While addressing human rights concerns for many countries in the Global South may seem “luxurious,” it is certainly crucial for their “voice.” India has to show that it respects and takes seriously the common values that hold the “family” together. Killing thousands of innocent civilians, including women and children by Israel in a few days and depriving them of very basic human rights is not a simple issue India could easily turn a blind eye to. Otherwise, the Indian prestige and soft power will be damaged not just in the eyes of Muslims, but in the eyes of all who advocate human rights as common values of humankind.
Traditionally, India’s dominant foreign policy strategy was “non-alignment,” attempting not to align itself unconditionally with any great power or “camp,” but pursuing an independent route. During that period of time, Indian leaders, including Gandhiji, felt free to criticize Israel for its actions in the occupied territories. However, with its new “multiple alignment” strategy, India seeks to appease everyone at the same time, with the illusion that “countries that saw each other as adversaries bec[o]me friendlier with us.” It seems rather impractical. As the Russia-Ukraine war recently proved, while you may have relations with both sides of a conflict, neither of them would trust you as a reliable partner, let alone “the representative” or “the leader.” By sticking to its narrow national interests, India emerges from every new conflict as more and more opportunistic.

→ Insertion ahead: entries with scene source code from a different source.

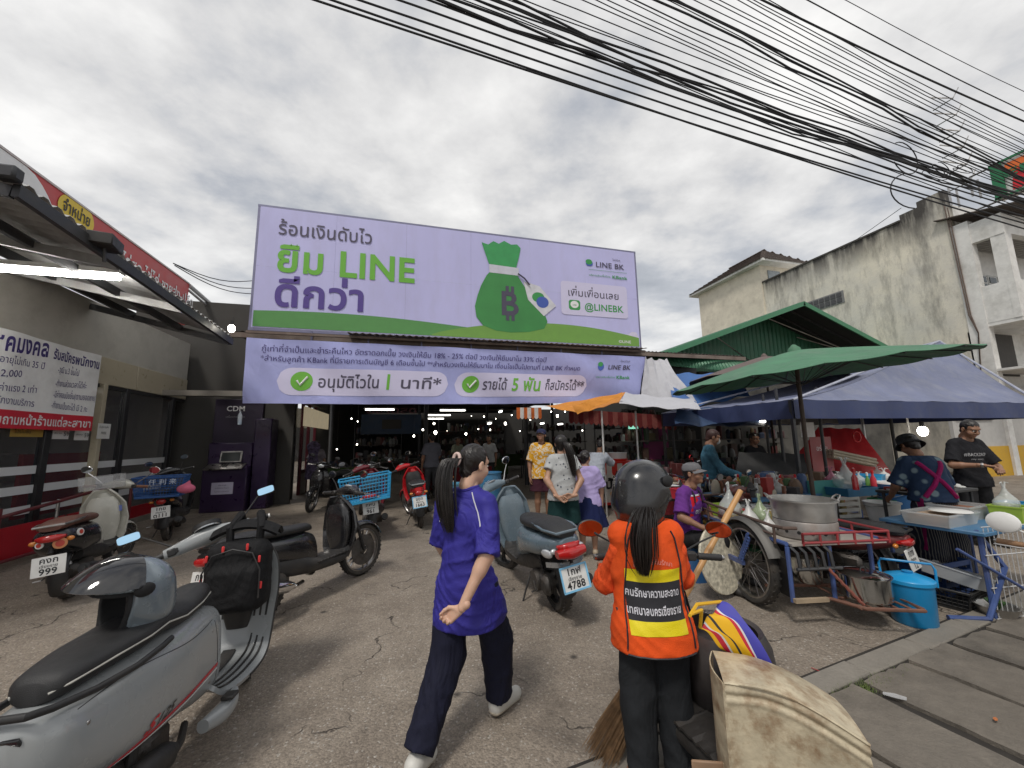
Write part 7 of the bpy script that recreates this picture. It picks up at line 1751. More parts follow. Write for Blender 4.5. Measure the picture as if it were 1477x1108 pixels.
# lidless steamer pot
po = thing('steamer_pot', 'large aluminium steamer pot with round vents and two wire handles on the red rack', 'pot', fcp(.36, .22, .625))
MB().lathe([(0, .0), (.225, 0), (.235, .01), (.235, .13), (.228, .145)], n=40).build('stove_ring', mat('sooty_aluminium', (.33, .31, .29), .5, metal=.6, var=.2, dirt=(.2, .12, .08), dirt_amt=.6), po)
MB().lathe([(.2, .145), (.232, .15), (.24, .30), (.262, .305), (.262, .315), (.232, .315), (.222, .17), (0, .16)], n=40).build('pot_wall', ALU, po)
for i in range(16):
    a_ = i*math.pi/8+.1; MB().lathe([(0, .003), (.014, .003), (.014, -.002)], n=14).xf(Matrix.Translation((.234*math.cos(a_), .234*math.sin(a_), .06)) @ Matrix.Rotation(a_, 4, 'Z') @ Matrix.Rotation(math.pi/2, 4, 'Y')).build('vent_hole', BLK, po)
for a_ in (-.55, 2.6):
    P_ = [Vector((.245*math.cos(a_+d_), .245*math.sin(a_+d_), .3))+Vector((.035*math.cos(a_)*h_, .035*math.sin(a_)*h_, .05*h_)) for d_, h_ in ((-.2, -.3), (-.21, .6), (-.12, 1.), (.12, 1.), (.21, .6), (.2, -.3))]
    MB().tube(P_, .006, 8).build('handle', ALU, po)
def pot(lab, loc, r, h, m=STS):
    t = thing('cooking_pot', lab, 'pot', loc, group='steel pots on the sidecar shelf')
    MB().lathe([(0, 0), (r*.92, 0), (r*.98, .012), (r, h), (r*1.06, h+.004), (r*1.06, h+.01), (r*.97, h+.008), (r*.95, .02), (0, .015)], n=36).build('pot_wall', m, t); MB().lathe([(r*.95, h+.006), (r*.7, h+.025), (.03, h+.03), (0, h+.03)], n=28).build('lid', STS, t)
    MB().tube([(-.03, 0, h+.03), (-.02, 0, h+.055), (.02, 0, h+.055), (.03, 0, h+.03)], .005, 6).build('knob', BLK, t); return t
pot('shiny steel pot at the front of the sidecar lower shelf', fcp(.58, -.05, .21), .165, .17); pot('second steel pot deeper under the sidecar deck', fcp(.42, .35, .21), .13, .2)
# bags and tubs on the deck
def plastic_bag(lab, loc, s, m, tied=True, grp='plastic bags on the food sidecar', sq=1.):
    t = thing('plastic_bag', lab, 'bag', loc, rs.uniform(0, 3), grp)
    pr = [('e', (0, 0, .06), (.1, .075, .065)), ('c', (0, 0, .09), (.0, 0, .2*sq), .055, .012)]
    V, F = sdf(pr, .008, .03, lambda P, d: d+wob(P, .006, 3.))
    o = link('bag', arr_mesh('bag', V*s, F), m, t)
    for sgn in (-1, 1): MB().tube([(0, 0, .19*s*sq), (sgn*.02*s, 0, .25*s*sq), (sgn*.05*s, .01, .24*s*sq)], [.01*s, .008*s, .003], 5).build('bag_handle', m, t)
    return t
PLB = glass('clear_bag', (.65, .68, .66), .5, .25); 
plastic_bag('grey clear plastic bag tied at the top on the sidecar', fcp(.16, .95, .63), 1.5, PLB); plastic_bag('low clear bag of greens on the sidecar', fcp(.35, .75, .63), 1.1, glass('green_bag', (.4, .5, .3), .6, .3)); plastic_bag('crumpled white bag next to the steamer', fcp(.12, .6, .63), 1.0, glass('white_bag', (.7, .7, .68), .75, .4)); plastic_bag('small white bag against the sidecar rail', fcp(.1, .32, .63), .8, glass('white_bag', (.7, .7, .68), .75, .4))
def tubbox(lab, loc, d, m, rz=0., name='plastic_box', cat='box', lid=None, grp=None, content=None):
    t = thing(name, lab, cat, loc, rz, grp); x, y, z = d; w_ = .008
    b = MB().box((0, 0, w_/2), (x*.9, y*.9, w_))
    for s in (-1, 1):
        b.sheet(lambda u, v: (s*x/2*(.9+.1*v), (u-.5)*y*(.9+.1*v), z*v), 4, 3, w_); b.sheet(lambda u, v: ((u-.5)*x*(.9+.1*v), s*y/2*(.9+.1*v), z*v), 4, 3, w_)
    b.build('tub_walls', m, t)
    r_ = MB()
    for s in (-1, 1): r_.box((s*x/2, 0, z), (.015, y+.015, .012)).box((0, s*y/2, z), (x, .015, .012))
    r_.build('rim', m, t)
    if lid: MB().box((0, 0, z+.012), (x+.02, y+.02, .015), bev=.005).build('lid', lid, t)
    if content: MB().box((0, 0, z*.45), (x*.86, y*.86, z*.7), bev=.01).build('contents', content, t)
    return t
YEL = mat('yellow_plastic', (.62, .62, .03), .4, var=.05); AMB = mat('amber_plastic', (.65, .4, .02), .4, var=.05); CLP = glass('clear_plastic', (.62, .64, .64), .5, .15)
LIME = mat('lime_plastic', (.35, .5, .06), .4, var=.06); FOOD = mat('food_brown', (.25, .1, .05), .7, var=.4, scale=30, bump=.5); FOOD2 = mat('food_pale', (.5, .36, .25), .7, var=.3, scale=30, bump=.5)
tubbox('lime green tub behind the sidecar rail', fcp(.2, 1.2, .63), (.22, .18, .1), LIME); tubbox('clear box of noodles on the sidecar', fcp(.55, 1.05, .63), (.3, .22, .1), CLP, content=FOOD2); tubbox('red basket on the far end of the sidecar', fcp(.1, 1.75, .72), (.28, .2, .12), mat('red_plastic', (.55, .03, .05), .4))
stall_goods(fc_, .08, .6, .8, 1.25, .63, 22, .08, .03, .09); stall_goods(fc_, .05, .82, .75, 1.3, .63, 50, .13, .03, .1)
wbk = thing('white_bucket', 'small white upturned bowl on the corner of the sidecar rail', 'bowl', fcp(-.05, 1.35, .80)); MB().lathe([(.06, 0), (.05, .07), (.035, .085), (0, .088)], n=20).build('bowl', WHITEP, wbk)
# round patterned board and broom handle
rb_ = at(1040, 790, Y=3.3); rbd = thing('round_board', 'round cream patterned tabletop leaning on the sidecar wheel', 'tabletop', (2.93, 3.15, .0), rot=(0, 0, rad(14)))
MB().lathe([(0, -.012), (.30, -.012), (.305, 0), (.30, .012), (0, .012)], n=48).xf(Matrix.Translation((0, .06, .34)) @ Matrix.Rotation(rad(80), 4, 'X')).build('board', mat('speckled_laminate', (.5, .46, .36), .5, var=.5, scale=26), rbd)
# blue cooler
BLUC = mat('cooler_blue', (.01, .24, .52), .38, var=.05, coat=.2)
co_ = thing('water_cooler', 'bright blue round cooler with a lid and swing handle on the asphalt', 'cooler', (*at(1320, 898, Z=0).xy, 0), rad(-50))
MB().lathe([(0, 0), (.125, 0), (.135, .015), (.145, .3), (.147, .31)], n=40).build('body', BLUC, co_); MB().lathe([(.15, .305), (.156, .31), (.156, .335), (.148, .345), (.06, .375), (0, .38)], n=40).build('lid', mat('cooler_lid_blue', (.015, .29, .6), .35, var=.04, coat=.2), co_); MB().lathe([(.03, .375), (.035, .39), (0, .392)], n=18).build('lid_knob', BLUC, co_)
MB().tube([(-.16, 0, .29), (-.165, .02, .42), (-.15, .03, .455), (.15, .03, .455), (.165, .02, .42), (.16, 0, .29)], .009, 8).build('handle', BLUC, co_)
# attached motorbike
sc7 = scooter('old maroon motorbike coupled to the food sidecar', 4.22, 2.95, 14, 2, 0, dict(r=.28, w=.07, rim='wire', body=mat('old_maroon', (.16, .03, .03), .45, var=.2, dirt=(.2, .15, .1), dirt_amt=.4), plate=('กกง', 'เชียงราย', '12'), hs=.82, pz=.4, mirm=BLK))
# ------------------------------------------------------------------ tables and wares on the right
def table(lab, x, y, w, d, h, m, rz=0., grp=None, legm=None, name='table'):
    t = thing(name, lab, 'table', (x, y, 0), rz, grp); MB().box((0, 0, h-.015), (w, d, .03), bev=.005).build('table_top', m, t)
    for a_ in (-1, 1):
        for c_ in (-1, 1): MB().tube([(a_*(w/2-.05), c_*(d/2-.05), 0), (a_*(w/2-.05), c_*(d/2-.05), h-.03)], .018, 6).build('leg', legm or BEAM, t)
    return t
BTT = mat('blue_table_top', (.05, .16, .3), .5, var=.15, dirt=(.2, .2, .2), dirt_amt=.2)
t1 = table('blue topped table of plastic boxes at the right edge', 5.25, 2.55, 1.5, .7, .68, BTT, rad(5), legm=BLP2)
for (x_, y_, d_, m_, lab, con) in ((4.72, 2.5, (.5, .32, .1), CLP, 'long clear food box on the left end of the blue table', FOOD2), (5.2, 2.6, (.4, .3, .12), CLP, 'clear food box in the middle of the blue table', FOOD), (5.35, 2.32, (.24, .2, .14), LIME, 'lime green basket at the front of the blue table', None), (5.72, 2.45, (.22, .18, .13), mat('sky_blue_plastic', (.03, .3, .55)), 'sky blue tub at the right end of the blue table', None)): tubbox(lab, (x_, y_, .68), d_, m_, rad(5), content=con)
plastic_bag('clear bag standing in the lime basket', (5.35, 2.34, .78), 1.0, PLB, grp=None)
lidp = tag(MB().lathe([(0, .012), (.13, .008), (.14, 0)], n=26).build('round_tray', WHITEP, loc=(4.78, 2.45, .79)), 'white round tray lying on the long clear food box', 'tray')
t2 = table('grill table with skewers in front of the man in black', 5.75, 3.12, 1.1, .4, .86, mat('grill_black', (.03, .03, .03), .6, var=.3), rad(4)); 
stall_goods(t2, -.52, .52, -.18, .18, .86, 50, .05, .04, .11, 'bs')
t3 = table('table piled with wares behind the steamer pot', 4.9, 4.35, 1.7, .8, .72, BTT, rad(8)); stall_goods(t3, -.8, .8, -.35, .35, .72, 90, .26, .05, .17)
t4 = table('long table of baskets and bags behind the sidecar', 4.0, 4.9, 1.8, .8, .7, DTB, rad(6)); stall_goods(t4, -.85, .85, -.35, .35, .7, 90, .2, .04, .15)
tubbox('bright yellow plastic basket in front of the dark vendor', (at(1083, 700, Y=4.6).x, 4.6, .72), (.3, .22, .14), YEL); tubbox('amber plastic basin right of the yellow basket', (at(1115, 702, Y=4.65).x, 4.65, .72), (.34, .26, .09), AMB)
tubbox('big teal storage box behind the parasol pole', (at(1175, 705, Y=4.2).x, 4.2, .66), (.55, .4, .22), mat('teal_plastic', (.08, .3, .28), .5)); tubbox('blue tray of bags beside the teal box', (at(1225, 715, Y=3.9).x, 3.9, .7), (.55, .35, .1), mat('tray_blue', (.03, .15, .28), .5))
plastic_bag('large clear bag heaped on the blue tray', (at(1222, 705, Y=3.9).x, 3.9, .76), 1.7, PLB, grp=None); plastic_bag('pink and clear bag behind the steamer', (at(1200, 695, Y=4.1).x, 4.1, .8), 1.0, glass('pink_bag', (.6, .2, .3), .7), grp=None)
def bucket(lab, x, y, z, r, h, m, rim=None, grp=None):
    t = thing('bucket', lab, 'bucket', (x, y, z), rs.uniform(0, 2), grp)
    MB().lathe([(0, 0), (r*.8, 0), (r*.98, h*.93), (r*1.06, h*.94), (r*1.06, h), (r*.96, h), (r*.78, .02), (0, .02)], n=30).build('pail', m, t); MB().tube([(r*1.02*math.cos(a_), r*1.02*math.sin(a_), h*.95-.35*h*math.sin(a_)*.5) for a_ in [math.pi*i/12 for i in range(13)]], .004, 5).build('bail', STEEL, t); return t
wb1 = at(1277, 760, Y=3.5); table('small stool table under the white bucket', wb1.x, 3.5, .4, .4, .45, DTB); bucket('white bucket with a wide rim behind the motorbike tail', wb1.x, 3.5, .45, .17, .22, WHITEP)
wb2 = at(1298, 720, Y=3.9); bucket('tall dark blue bin with a white lid behind the white bucket', wb2.x, 3.9, 0, .24, .8, mat('navy_plastic', (.02, .08, .2), .45, var=.1)); MB().lathe([(.0, .03), (.24, .02), (.25, 0)], n=28).build('lid', WHITEP, D.objects['bucket.001'], loc=(0, 0, .8))
sl = at(1258, 712, Y=4.3); tubbox('blue plastic basin leaning by the red pump bottle', (sl.x, 4.3, .74), (.34, .3, .14), mat('sky_blue_plastic', (.03, .3, .55)), .4)
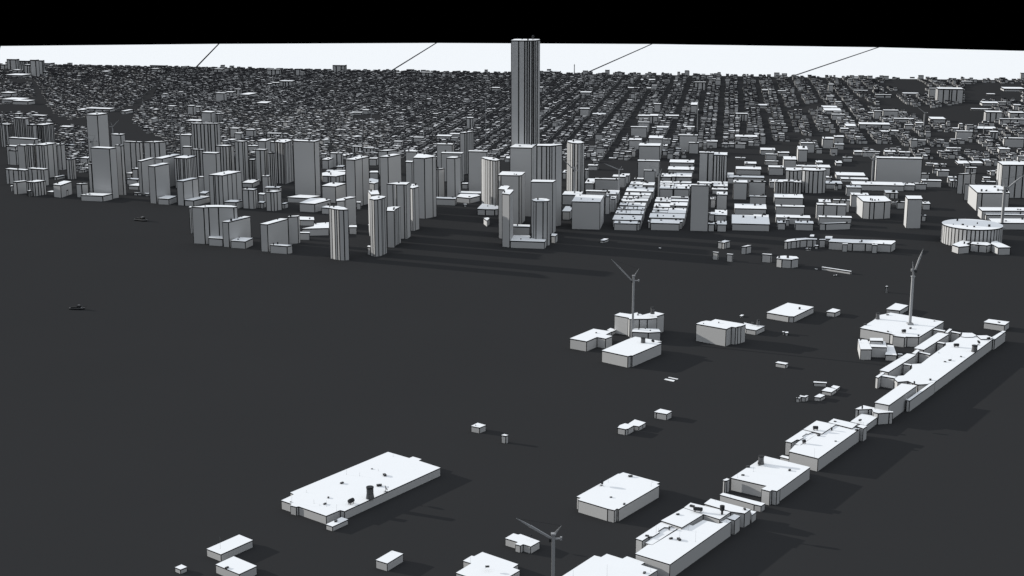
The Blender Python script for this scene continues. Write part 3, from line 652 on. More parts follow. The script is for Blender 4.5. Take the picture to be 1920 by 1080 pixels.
GL2 = [
('B1',35,255,657,800,652,'left half of the long many bayed block, far left','building',5),('B1',258,432,650,808,645,'right half of the long many bayed block, far left','building',4),
('B1',158,242,422,700,418,'first bay of the stepped slab group, far left','tower',1),('B1',244,332,420,720,414,'second ribbed bay of the stepped slab group, far left','tower',4),
('B1',334,430,418,740,396,'third bay of the stepped slab group with a bright roof','tower',3),('B1',432,520,428,720,422,'fourth ribbed bay of the stepped slab group, far left','tower',4),
('B1',522,590,413,660,410,'blank end slab of the stepped slab group, far left','tower',0),('B1',60,352,356,500,350,'long plain slab behind the stepped slab group','tower',0),
('B1',225,355,378,470,368,'small slab before the long plain slab','building',1),('B1',52,156,430,610,424,'plain box at the far left edge','building',0),
('B1',75,158,470,612,466,'lower plain box at the far left edge','building',0),('B1',118,246,160,380,154,'ribbed tower in the far left back, tallest there','tower',7),
('B1',178,322,223,380,217,'second ribbed tower in the far left back','tower',7),('B1',340,424,225,430,208,'pale striped round tower in the far left back','tower',7),
('B1',-10,84,220,440,216,'ribbed tower cut by the left edge','tower',4),('B1',442,486,370,420,364,'small box beside the pale striped round tower','building',0),
('B1',632,690,556,750,550,'lone slim tower in the far left gap','tower',2),('B1',765,850,545,610,530,'low block left of the tall plain tower','building',1),
('B1',845,882,600,872,590,'sliver of a cream walled tower beside the broad left tower','tower',0),('B1',1062,1170,318,460,310,'box behind, right of the tall plain tower','tower',1),
('B1',573,672,247,277,238,'flat box alone among far left houses','building',0),('B1',130,192,118,148,112,'small dark box behind the far left ribbed towers','building',1),
('B1',285,428,135,150,128,'long low block in the far left open land','building',2),('B1',1213,1270,693,735,675,'low white roofed block behind the narrow left tower','building',0),
('B1',1215,1330,750,800,742,'low grey strip right of the narrow left tower','building',0),('B1',1275,1330,650,740,644,'dark box right of the narrow left tower','building',1),
('B1',1232,1340,812,850,790,'low roof right at the base of the narrow left tower','building',0),('B1',450,508,872,880,862,'flat white slab roof on the far left shore','building',0),
('B2',575,705,197,410,186,'grey tower with a cream left edge, left cluster back','tower',0),('B2',610,710,330,500,322,'dark low tower under the cream edged tower','tower',1),
('B2',45,110,577,690,572,'dark small tower left of the slanting slabs','building',1),('B2',1345,1455,320,375,314,'plain low box between the smooth tower and the peeking top','building',0),
('B2',1600,1655,275,420,268,'dim tower left of the ribbed round fronted slab top','building',0),('B2',1505,1578,660,850,655,'dim block under the dim narrow tower','building',0),
('B2',1535,1700,790,900,775,'flat block behind the right short pale block','building',1),('B2',1360,1420,475,700,468,'bright topped dark block in the gap beside the plain tower','building',2),
('B2',785,910,672,840,665,'dark low block behind the three bay shore slab','building',2),
('B3',590,722,402,560,396,'faceted block right of the widest slab','building',2),('B3',488,545,412,470,404,'white topped block touching the widest slab','building',0),
('B3',735,782,430,470,410,'bright roofed block in the gap left of the straight dark slot tower','building',0),('B3',785,838,412,450,402,'small block in the gap left of the straight dark slot tower','building',1),
('B3',1030,1118,462,540,450,'low block behind between the straight towers','building',1),('B3',1440,1572,382,600,375,'white topped square tower behind the sunlit corner tower','tower',0),
('B4',110,290,302,640,292,'broad flat topped tower behind the slim grey tower','tower',1),('B4',160,400,402,720,390,'second broad tower behind the slim grey tower','tower',1),
('B4',465,680,382,850,374,'plain grey tower left of the cream ribbed lens tower','tower',0),('B4',445,520,5,125,-3,'lone box tower among small houses, left of the tallest tower','tower',2),
('B4',1525,1735,872,980,832,'low white roofed block right of the broad central towers','building',0),('B4',1525,1615,1056,1150,998,'low white roofed block nearer, right of the broad central towers','building',1),
('B4',1528,1572,620,690,592,'small white topped box beside the cream round tower','building',0),('B4',1095,1190,480,560,470,'dim block hidden behind broad tower','building',0),
('B4',872,930,460,500,440,'white roofed box left of the broad central tower','building',0),('B4',395,460,745,800,738,'dim window like block between slim and plain grey towers','building',0),
# far landmarks
('A1',10,120,270,320,240,'','tower',2),
]
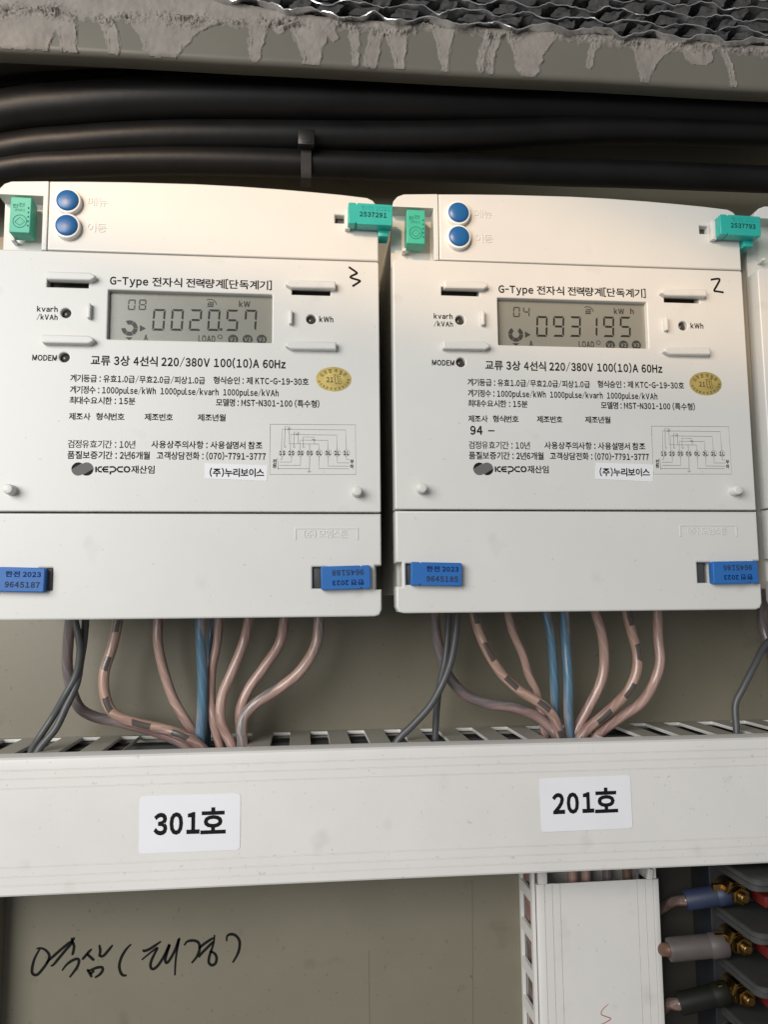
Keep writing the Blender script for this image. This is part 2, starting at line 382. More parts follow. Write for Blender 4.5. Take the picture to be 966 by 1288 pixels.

Even if such a strategy works well for a little country with a limited role to play in the international scene, it certainly does not fit one of the world’s “emerging powers.”
We have learned from history that for countries who had the ambition of “leading” the world, blocs, or regions, the moment finally came in which they had to choose between securing their own short-term national interests and long-term goals that achieving them required sacrificing some of the former. Take the US and the landmark of Vietnam as an example. Although many American realpolitik thinkers warned against bogging down in the quagmire of Vietnam, perhaps “the leader of the free world” had no choice but to uphold its commitment and defend its weak patron in South Vietnam against Communist interventions. It seems that India today faces a somewhat similar situation, though a much easier one since maybe a few expect India to be involved militarily in the Gaza crisis. Instead, the countries of the Global South, or rather, their general public expect New Delhi to support their position in calling for an immediate and unconditional ceasefire in Gaza and use its leverage to press Israel to stop bombing civilians there. This is the least India could do.
Words should match deeds. Titles entail duties. If India fails to remember the point, nobody would take its words seriously in the years to come.